Section 40(1) Sentencing Act NT provides that only a head sentence of five years or less can be suspended, either wholly or in part. In virtue of s 55(1) Sentencing Act NT any non–parole period fixed in respect of a head sentence in the present case necessarily must be 70% of the head sentence.
We turn to resentence the respondent. The serious nature of the present offence is obvious. The serious nature of the present offence calls for strong denunciation and the prosecutor’s conduct of the case below ought not bar this Court passing a sentence that properly reflects the gravity of the offending. We have already noted that the offence occurred in the presence of the respondent’s three year old nephew. As the learned sentencing Judge found the respondent has shown little remorse for the victim and has not accepted responsibility for the offence. Instead he has placed blame on his cannabis use. The respondent is at risk of re–offending so there is a need for personal deterrence. We see no reason to allow more than the 15% discount allowed by the learned sentencing Judge for the respondent’s plea of guilty.
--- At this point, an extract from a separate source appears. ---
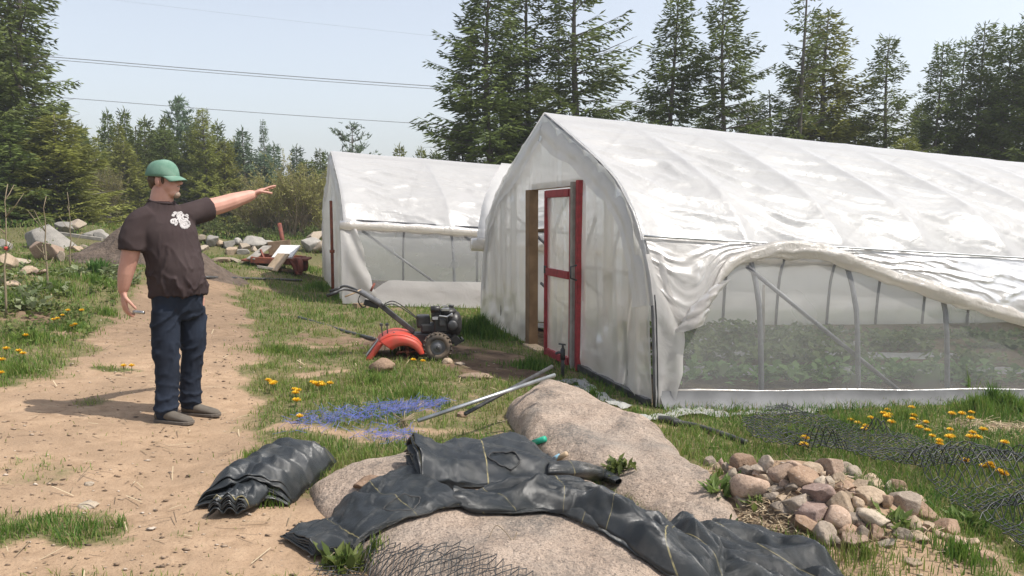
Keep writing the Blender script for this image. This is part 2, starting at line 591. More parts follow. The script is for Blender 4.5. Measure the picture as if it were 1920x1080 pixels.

Being a Crown appeal we have regard to the double jeopardy principle which requires this Court to exercise restraint in resentencing the respondent and justifies the imposition of a sentence no more than the minimum sentence which ought to have been imposed at first instance.
We allow the appeal, quash the sentence below and impose a head sentence of 6 years imprisonment and fix a non–parole period of 4 years and 3 months. That sentence and non–parole period will be backdated to 26 December 2002 the date he first went into detention.